See the following link for a video demonstration of the results:

Prerequisites

See requirements.txt for required packages. Our source code was developed using Python 3.6 with PyTorch 1.2. However, we do not observe problems running on newer versions available as of time of writing.

Training

Run the relevant commands below. We use the processed ModelNet40 dataset from PointNet for this work, which will be automatically downloaded if necessary. Performance typically saturates by around 500-1000 epochs depending on setting.

mkdir rpmnet && cd rpmnet
git clone git@github.com:yewzijian/RPMNet.git
cd RPMNet/src
python train.py --noise_type crop

For clean and noisy data, we use a smaller batch size of 4 to allow it to train on a 11GB GPU (e.g. Nvidia GTX 1080Ti), but for the rest of the experiments we use a batch size of 8. So, for clean data, replace the last line with:

python train.py --noise_type clean --train_batch_size 4

, and for noisy data:

python train.py --noise_type jitter --train_batch_size 4

The tensorboard summaries and more importantly the checkpoints will be saved in [root]/logs/[datetime]/*. Note that you need a recent version of tensorboard if you wish to visualize the point clouds (optional).

Inference / Evaluation

This script performs inference on the trained model, and computes evaluation metrics.

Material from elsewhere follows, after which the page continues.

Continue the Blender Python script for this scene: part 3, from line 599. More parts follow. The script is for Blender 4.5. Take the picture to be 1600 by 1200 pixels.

Note: replace --noise_type accordingly if not running on partial data.

python eval.py --noise_type crop --resume [path-to-logs/ckpt/model-best.pth]

Alternatively, given transforms saved in a .npy file of shape (B, [n_iter], 3, 4), you can evaluate them using:

python eval.py --noise_type crop --transform_file [path-to-transform-file.npy]

Pretrained models

Our pretrained models can be downloaded from here. You should be able to obtain the results shown in the paper by using these checkpoints.